··· GIVEN INFORMATION

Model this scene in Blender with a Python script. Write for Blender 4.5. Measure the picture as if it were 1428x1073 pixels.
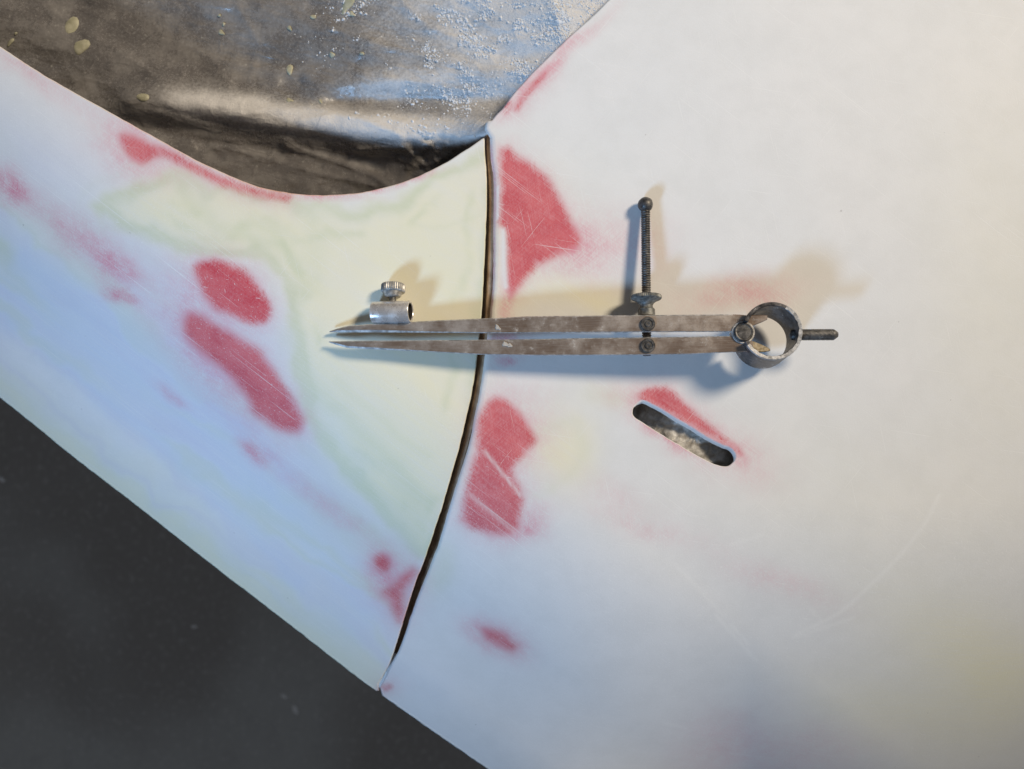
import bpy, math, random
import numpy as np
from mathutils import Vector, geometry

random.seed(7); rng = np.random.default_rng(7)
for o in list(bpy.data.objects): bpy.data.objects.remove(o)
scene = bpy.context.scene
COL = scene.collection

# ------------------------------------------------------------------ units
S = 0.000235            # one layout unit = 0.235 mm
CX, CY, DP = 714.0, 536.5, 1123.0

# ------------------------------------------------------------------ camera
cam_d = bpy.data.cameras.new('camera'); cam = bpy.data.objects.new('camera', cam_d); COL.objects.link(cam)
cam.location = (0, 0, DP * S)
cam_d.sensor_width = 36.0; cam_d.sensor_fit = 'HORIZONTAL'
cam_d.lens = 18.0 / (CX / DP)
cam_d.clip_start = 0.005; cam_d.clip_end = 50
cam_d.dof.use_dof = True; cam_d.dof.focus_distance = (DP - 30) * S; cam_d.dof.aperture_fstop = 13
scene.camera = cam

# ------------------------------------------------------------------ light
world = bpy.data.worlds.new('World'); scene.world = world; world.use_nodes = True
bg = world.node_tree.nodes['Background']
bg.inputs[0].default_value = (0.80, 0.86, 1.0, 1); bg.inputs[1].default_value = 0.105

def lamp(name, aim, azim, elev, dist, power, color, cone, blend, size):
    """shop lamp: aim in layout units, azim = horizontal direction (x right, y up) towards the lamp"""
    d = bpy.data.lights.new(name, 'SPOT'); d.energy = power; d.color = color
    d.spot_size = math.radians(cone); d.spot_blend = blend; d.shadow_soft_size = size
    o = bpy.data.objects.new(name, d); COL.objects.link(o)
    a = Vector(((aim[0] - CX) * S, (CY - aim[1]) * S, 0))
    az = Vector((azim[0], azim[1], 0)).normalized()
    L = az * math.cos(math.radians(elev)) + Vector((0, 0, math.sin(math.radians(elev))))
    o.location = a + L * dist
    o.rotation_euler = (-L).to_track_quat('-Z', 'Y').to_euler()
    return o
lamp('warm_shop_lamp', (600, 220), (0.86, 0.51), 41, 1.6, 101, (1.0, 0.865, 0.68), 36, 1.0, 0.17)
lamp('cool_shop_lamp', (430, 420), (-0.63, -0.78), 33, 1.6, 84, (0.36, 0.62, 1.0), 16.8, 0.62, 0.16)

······

• [WORK TO DO]: Omitting all pictures, restate exactly the lines of the material from its start through the line that contains "bg.inputs[0].default_value = (0.80, 0.86, 1.0, 1);".

• [RESULT]:
Model this scene in Blender with a Python script. Write for Blender 4.5. Measure the picture as if it were 1428x1073 pixels.
import bpy, math, random
import numpy as np
from mathutils import Vector, geometry

random.seed(7); rng = np.random.default_rng(7)
for o in list(bpy.data.objects): bpy.data.objects.remove(o)
scene = bpy.context.scene
COL = scene.collection

# ------------------------------------------------------------------ units
S = 0.000235            # one layout unit = 0.235 mm
CX, CY, DP = 714.0, 536.5, 1123.0

# ------------------------------------------------------------------ camera
cam_d = bpy.data.cameras.new('camera'); cam = bpy.data.objects.new('camera', cam_d); COL.objects.link(cam)
cam.location = (0, 0, DP * S)
cam_d.sensor_width = 36.0; cam_d.sensor_fit = 'HORIZONTAL'
cam_d.lens = 18.0 / (CX / DP)
cam_d.clip_start = 0.005; cam_d.clip_end = 50
cam_d.dof.use_dof = True; cam_d.dof.focus_distance = (DP - 30) * S; cam_d.dof.aperture_fstop = 13
scene.camera = cam

# ------------------------------------------------------------------ light
world = bpy.data.worlds.new('World'); scene.world = world; world.use_nodes = True
bg = world.node_tree.nodes['Background']
bg.inputs[0].default_value = (0.80, 0.86, 1.0, 1); bg.inputs[1].default_value = 0.105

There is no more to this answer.